与党公明党ですが、山口代表は「未来応援給付」として「高校3年生までの子供に10万円相当の支援」を強く訴えています。自民党幹部は「こちらからするととんでもない政策だが、選挙後に何らかの形で飲まざるを得ないんじゃないか」と話します。2014年の総選挙で公明党は「消費税率引き上げの際の軽減税率導入」を一番に掲げて、選挙後に自民党内の抵抗を抑えて強硬にねじ込みました。その是非はともかく、与党の一角として一つの政策にこだわる執念は恐るべしです。
曖昧な野党政権の姿
一方野党系です。日本維新の会はこれまでも他の野党と一線を画した独自の動きで政策の実現を図ってきました。リーダーの松井代表が国会議員でなく大阪市長だという難しさは抱えていますが、選挙後も獲得した議席数や世論の動向に応じて、政策ごとに主張を盛り込もうとしていくでしょう。
共産党、国民民主党は枝野政権が誕生した時、どの程度の距離感をもって政策決定に関わっていくのか不透明です。共産党は「閣外からの協力」ということですが、総選挙で結びつきは強まっています。立憲民主党の候補者は「共産党の支持者は組織立っていて動いてくれて、とても力になる」と話しています。こうした結びつきをテコに政策決定に影響力を強めてくる可能性もあり、テーマによっては混乱の火種にもなりかねません。
未来につながる一票を
総選挙でどこに一票を投じるべきか。100%納得のいく政党や候補者など望むべくもありません。どんな基準でもいいので何らかの引っ掛かりを見つけて、「少しでもベターな未来」につながる政党・候補者が誰なのか見極めていくしかありません。

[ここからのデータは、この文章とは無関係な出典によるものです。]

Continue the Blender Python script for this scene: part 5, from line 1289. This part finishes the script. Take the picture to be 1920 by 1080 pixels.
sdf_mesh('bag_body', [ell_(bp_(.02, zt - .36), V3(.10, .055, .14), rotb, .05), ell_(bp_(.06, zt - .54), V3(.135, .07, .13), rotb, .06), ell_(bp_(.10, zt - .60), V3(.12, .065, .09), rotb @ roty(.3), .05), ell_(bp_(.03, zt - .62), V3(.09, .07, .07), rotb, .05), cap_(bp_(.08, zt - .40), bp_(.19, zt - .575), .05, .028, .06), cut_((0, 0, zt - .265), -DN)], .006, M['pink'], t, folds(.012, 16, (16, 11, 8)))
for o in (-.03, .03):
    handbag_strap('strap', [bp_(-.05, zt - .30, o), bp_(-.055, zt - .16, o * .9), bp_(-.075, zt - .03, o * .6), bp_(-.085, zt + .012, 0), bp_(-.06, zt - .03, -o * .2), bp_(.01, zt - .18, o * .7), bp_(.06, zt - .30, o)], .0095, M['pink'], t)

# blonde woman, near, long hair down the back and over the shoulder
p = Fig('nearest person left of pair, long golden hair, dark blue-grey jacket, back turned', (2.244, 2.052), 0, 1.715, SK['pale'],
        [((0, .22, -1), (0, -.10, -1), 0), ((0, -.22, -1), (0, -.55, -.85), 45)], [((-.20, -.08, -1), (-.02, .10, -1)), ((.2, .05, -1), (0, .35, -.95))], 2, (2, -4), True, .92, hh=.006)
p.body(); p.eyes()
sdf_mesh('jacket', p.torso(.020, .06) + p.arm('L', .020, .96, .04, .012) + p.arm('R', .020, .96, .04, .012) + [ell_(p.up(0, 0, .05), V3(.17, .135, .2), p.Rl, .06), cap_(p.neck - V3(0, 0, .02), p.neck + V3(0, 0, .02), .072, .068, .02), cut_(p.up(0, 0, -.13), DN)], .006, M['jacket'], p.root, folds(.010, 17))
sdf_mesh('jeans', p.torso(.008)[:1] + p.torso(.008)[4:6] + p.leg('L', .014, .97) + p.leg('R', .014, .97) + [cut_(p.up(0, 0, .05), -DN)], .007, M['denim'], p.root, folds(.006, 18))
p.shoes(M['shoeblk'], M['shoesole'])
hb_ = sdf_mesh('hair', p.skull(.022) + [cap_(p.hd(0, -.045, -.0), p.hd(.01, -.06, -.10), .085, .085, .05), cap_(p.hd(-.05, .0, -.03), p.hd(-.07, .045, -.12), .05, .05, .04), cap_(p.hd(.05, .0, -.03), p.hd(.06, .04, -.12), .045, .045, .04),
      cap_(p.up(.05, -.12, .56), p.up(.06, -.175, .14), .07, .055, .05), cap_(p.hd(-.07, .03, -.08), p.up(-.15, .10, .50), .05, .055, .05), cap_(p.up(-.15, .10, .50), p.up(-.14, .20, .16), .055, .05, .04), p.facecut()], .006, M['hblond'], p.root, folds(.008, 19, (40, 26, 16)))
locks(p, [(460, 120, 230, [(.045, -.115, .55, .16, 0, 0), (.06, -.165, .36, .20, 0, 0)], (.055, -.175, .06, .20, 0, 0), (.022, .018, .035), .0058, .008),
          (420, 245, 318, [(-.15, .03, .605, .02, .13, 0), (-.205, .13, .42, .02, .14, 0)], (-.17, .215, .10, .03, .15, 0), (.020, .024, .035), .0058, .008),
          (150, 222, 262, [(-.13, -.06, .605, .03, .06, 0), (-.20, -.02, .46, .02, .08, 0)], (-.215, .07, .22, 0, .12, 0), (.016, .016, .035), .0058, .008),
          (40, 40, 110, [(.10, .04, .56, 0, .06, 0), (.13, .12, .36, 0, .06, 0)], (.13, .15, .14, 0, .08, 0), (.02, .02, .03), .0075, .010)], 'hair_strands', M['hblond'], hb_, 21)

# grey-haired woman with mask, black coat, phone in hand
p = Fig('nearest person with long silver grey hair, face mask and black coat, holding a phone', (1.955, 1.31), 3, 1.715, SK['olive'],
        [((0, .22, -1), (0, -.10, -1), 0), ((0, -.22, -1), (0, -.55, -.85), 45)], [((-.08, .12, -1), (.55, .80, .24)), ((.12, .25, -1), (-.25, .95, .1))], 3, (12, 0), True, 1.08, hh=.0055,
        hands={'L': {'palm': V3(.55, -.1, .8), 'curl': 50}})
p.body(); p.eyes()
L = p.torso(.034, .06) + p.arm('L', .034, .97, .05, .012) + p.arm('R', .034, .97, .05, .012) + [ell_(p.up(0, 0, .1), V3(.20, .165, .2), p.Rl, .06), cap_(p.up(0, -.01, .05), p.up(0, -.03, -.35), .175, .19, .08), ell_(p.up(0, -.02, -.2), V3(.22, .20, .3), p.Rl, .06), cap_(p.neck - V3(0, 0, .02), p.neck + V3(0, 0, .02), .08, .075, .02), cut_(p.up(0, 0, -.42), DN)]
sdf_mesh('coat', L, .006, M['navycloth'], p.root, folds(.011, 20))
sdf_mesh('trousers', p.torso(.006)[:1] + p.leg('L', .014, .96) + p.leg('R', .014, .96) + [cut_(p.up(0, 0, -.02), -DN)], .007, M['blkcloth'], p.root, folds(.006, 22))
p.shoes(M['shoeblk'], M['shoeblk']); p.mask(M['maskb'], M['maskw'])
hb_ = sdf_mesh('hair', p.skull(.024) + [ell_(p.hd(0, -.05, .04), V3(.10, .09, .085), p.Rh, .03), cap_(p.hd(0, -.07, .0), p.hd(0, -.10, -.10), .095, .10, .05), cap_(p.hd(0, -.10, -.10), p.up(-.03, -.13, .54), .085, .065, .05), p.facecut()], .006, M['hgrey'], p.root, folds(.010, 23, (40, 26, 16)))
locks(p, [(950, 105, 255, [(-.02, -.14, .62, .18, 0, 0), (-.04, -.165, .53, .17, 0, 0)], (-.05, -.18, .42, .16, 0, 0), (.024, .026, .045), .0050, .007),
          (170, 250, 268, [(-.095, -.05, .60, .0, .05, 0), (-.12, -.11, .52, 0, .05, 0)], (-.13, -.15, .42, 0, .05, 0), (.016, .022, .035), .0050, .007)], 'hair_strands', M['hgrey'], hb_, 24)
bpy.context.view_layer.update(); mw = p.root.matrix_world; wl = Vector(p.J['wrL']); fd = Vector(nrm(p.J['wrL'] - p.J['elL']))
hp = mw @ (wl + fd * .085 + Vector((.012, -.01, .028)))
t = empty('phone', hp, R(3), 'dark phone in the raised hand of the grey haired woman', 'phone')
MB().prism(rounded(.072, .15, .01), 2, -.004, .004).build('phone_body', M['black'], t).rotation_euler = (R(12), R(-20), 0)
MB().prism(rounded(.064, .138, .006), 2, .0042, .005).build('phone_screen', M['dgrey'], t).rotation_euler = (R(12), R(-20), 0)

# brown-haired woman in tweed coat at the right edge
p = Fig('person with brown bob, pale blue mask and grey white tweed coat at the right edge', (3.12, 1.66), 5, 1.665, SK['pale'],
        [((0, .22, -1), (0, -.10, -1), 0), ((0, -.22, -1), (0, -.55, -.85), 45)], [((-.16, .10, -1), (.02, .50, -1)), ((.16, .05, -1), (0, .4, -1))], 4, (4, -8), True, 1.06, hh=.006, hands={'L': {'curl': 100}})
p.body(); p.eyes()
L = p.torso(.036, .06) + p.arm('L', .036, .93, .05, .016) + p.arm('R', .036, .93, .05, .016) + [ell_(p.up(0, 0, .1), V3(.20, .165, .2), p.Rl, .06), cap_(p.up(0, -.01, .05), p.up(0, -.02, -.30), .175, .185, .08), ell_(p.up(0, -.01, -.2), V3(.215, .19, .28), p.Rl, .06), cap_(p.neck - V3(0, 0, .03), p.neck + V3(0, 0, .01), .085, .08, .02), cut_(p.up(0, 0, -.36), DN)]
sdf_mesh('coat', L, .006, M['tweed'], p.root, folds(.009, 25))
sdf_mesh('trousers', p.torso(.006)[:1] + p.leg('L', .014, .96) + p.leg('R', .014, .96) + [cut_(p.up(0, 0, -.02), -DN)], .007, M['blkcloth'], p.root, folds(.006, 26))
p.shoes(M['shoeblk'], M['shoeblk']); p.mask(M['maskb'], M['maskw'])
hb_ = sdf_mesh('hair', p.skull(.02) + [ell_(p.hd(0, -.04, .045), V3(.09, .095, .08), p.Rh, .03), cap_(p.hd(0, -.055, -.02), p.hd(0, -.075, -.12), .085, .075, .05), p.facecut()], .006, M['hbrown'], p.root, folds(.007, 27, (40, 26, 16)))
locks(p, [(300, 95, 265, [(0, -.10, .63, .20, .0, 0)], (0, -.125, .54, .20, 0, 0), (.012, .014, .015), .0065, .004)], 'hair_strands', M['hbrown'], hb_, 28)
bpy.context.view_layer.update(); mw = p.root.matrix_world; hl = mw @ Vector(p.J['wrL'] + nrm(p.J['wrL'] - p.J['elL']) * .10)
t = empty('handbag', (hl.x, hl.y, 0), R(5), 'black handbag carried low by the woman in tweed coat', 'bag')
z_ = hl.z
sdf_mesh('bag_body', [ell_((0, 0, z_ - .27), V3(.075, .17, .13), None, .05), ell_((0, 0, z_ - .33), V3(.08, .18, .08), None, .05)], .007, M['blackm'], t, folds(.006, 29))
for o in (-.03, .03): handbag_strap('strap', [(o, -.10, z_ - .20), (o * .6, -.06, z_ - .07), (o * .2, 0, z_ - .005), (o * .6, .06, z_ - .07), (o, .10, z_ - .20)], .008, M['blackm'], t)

また政治の貧困が叫ばれる今、選挙区に未来の日本を背負うかもしれない有望な候補がいれば、与野党・無所属を問わず一票を投じる考えもあります。国民が次世代のリーダーを育てることは、この国のために絶対に必要です。
投票日までに国民の大切な権利を是非行使してください。国民が政治に関心を失えば、政治家もそんな国民に関心を失うでしょう。